Task description:
All of the material below is to be retyped exactly.

Given data:
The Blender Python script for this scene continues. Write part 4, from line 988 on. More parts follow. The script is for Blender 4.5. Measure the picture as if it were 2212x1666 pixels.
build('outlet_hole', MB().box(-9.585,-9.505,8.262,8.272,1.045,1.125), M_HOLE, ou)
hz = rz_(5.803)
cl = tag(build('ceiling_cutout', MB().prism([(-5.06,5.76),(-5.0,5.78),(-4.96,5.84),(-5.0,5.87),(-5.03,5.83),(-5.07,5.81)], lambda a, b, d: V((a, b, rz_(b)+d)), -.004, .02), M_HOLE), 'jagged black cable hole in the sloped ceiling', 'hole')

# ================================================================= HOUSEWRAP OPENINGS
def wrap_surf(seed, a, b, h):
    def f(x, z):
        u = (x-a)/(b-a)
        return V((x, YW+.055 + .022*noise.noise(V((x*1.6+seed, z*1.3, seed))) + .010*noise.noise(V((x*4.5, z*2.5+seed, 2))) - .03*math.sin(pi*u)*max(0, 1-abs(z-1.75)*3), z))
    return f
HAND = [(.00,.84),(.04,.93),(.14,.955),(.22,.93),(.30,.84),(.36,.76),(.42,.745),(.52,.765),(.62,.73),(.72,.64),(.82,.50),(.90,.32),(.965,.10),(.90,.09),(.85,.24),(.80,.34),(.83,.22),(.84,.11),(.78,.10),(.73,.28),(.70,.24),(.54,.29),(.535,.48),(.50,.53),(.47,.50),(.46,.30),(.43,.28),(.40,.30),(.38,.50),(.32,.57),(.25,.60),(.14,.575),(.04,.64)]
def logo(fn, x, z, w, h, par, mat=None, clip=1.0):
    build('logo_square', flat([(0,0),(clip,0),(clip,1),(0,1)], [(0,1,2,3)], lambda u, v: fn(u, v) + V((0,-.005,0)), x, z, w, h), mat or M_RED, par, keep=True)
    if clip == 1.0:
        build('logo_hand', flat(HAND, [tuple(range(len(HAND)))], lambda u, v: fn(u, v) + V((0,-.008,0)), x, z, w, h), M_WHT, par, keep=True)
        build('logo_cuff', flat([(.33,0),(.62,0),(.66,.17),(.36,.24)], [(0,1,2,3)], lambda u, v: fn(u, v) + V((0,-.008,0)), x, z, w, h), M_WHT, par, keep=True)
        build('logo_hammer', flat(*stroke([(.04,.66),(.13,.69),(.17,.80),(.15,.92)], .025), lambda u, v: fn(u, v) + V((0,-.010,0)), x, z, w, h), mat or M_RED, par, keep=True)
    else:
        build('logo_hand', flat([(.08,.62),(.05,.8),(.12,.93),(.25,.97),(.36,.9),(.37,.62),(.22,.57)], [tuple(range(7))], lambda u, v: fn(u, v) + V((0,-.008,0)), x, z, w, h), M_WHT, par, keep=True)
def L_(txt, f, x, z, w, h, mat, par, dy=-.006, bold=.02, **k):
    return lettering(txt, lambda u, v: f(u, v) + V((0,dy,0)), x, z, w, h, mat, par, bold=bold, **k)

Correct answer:
The Blender Python script for this scene continues. Write part 4, from line 988 on. More parts follow. The script is for Blender 4.5. Measure the picture as if it were 2212x1666 pixels.
build('outlet_hole', MB().box(-9.585,-9.505,8.262,8.272,1.045,1.125), M_HOLE, ou)
hz = rz_(5.803)
cl = tag(build('ceiling_cutout', MB().prism([(-5.06,5.76),(-5.0,5.78),(-4.96,5.84),(-5.0,5.87),(-5.03,5.83),(-5.07,5.81)], lambda a, b, d: V((a, b, rz_(b)+d)), -.004, .02), M_HOLE), 'jagged black cable hole in the sloped ceiling', 'hole')

# ================================================================= HOUSEWRAP OPENINGS
def wrap_surf(seed, a, b, h):
    def f(x, z):
        u = (x-a)/(b-a)
        return V((x, YW+.055 + .022*noise.noise(V((x*1.6+seed, z*1.3, seed))) + .010*noise.noise(V((x*4.5, z*2.5+seed, 2))) - .03*math.sin(pi*u)*max(0, 1-abs(z-1.75)*3), z))
    return f
HAND = [(.00,.84),(.04,.93),(.14,.955),(.22,.93),(.30,.84),(.36,.76),(.42,.745),(.52,.765),(.62,.73),(.72,.64),(.82,.50),(.90,.32),(.965,.10),(.90,.09),(.85,.24),(.80,.34),(.83,.22),(.84,.11),(.78,.10),(.73,.28),(.70,.24),(.54,.29),(.535,.48),(.50,.53),(.47,.50),(.46,.30),(.43,.28),(.40,.30),(.38,.50),(.32,.57),(.25,.60),(.14,.575),(.04,.64)]
def logo(fn, x, z, w, h, par, mat=None, clip=1.0):
    build('logo_square', flat([(0,0),(clip,0),(clip,1),(0,1)], [(0,1,2,3)], lambda u, v: fn(u, v) + V((0,-.005,0)), x, z, w, h), mat or M_RED, par, keep=True)
    if clip == 1.0:
        build('logo_hand', flat(HAND, [tuple(range(len(HAND)))], lambda u, v: fn(u, v) + V((0,-.008,0)), x, z, w, h), M_WHT, par, keep=True)
        build('logo_cuff', flat([(.33,0),(.62,0),(.66,.17),(.36,.24)], [(0,1,2,3)], lambda u, v: fn(u, v) + V((0,-.008,0)), x, z, w, h), M_WHT, par, keep=True)
        build('logo_hammer', flat(*stroke([(.04,.66),(.13,.69),(.17,.80),(.15,.92)], .025), lambda u, v: fn(u, v) + V((0,-.010,0)), x, z, w, h), mat or M_RED, par, keep=True)
    else:
        build('logo_hand', flat([(.08,.62),(.05,.8),(.12,.93),(.25,.97),(.36,.9),(.37,.62),(.22,.57)], [tuple(range(7))], lambda u, v: fn(u, v) + V((0,-.008,0)), x, z, w, h), M_WHT, par, keep=True)
def L_(txt, f, x, z, w, h, mat, par, dy=-.006, bold=.02, **k):
    return lettering(txt, lambda u, v: f(u, v) + V((0,dy,0)), x, z, w, h, mat, par, bold=bold, **k)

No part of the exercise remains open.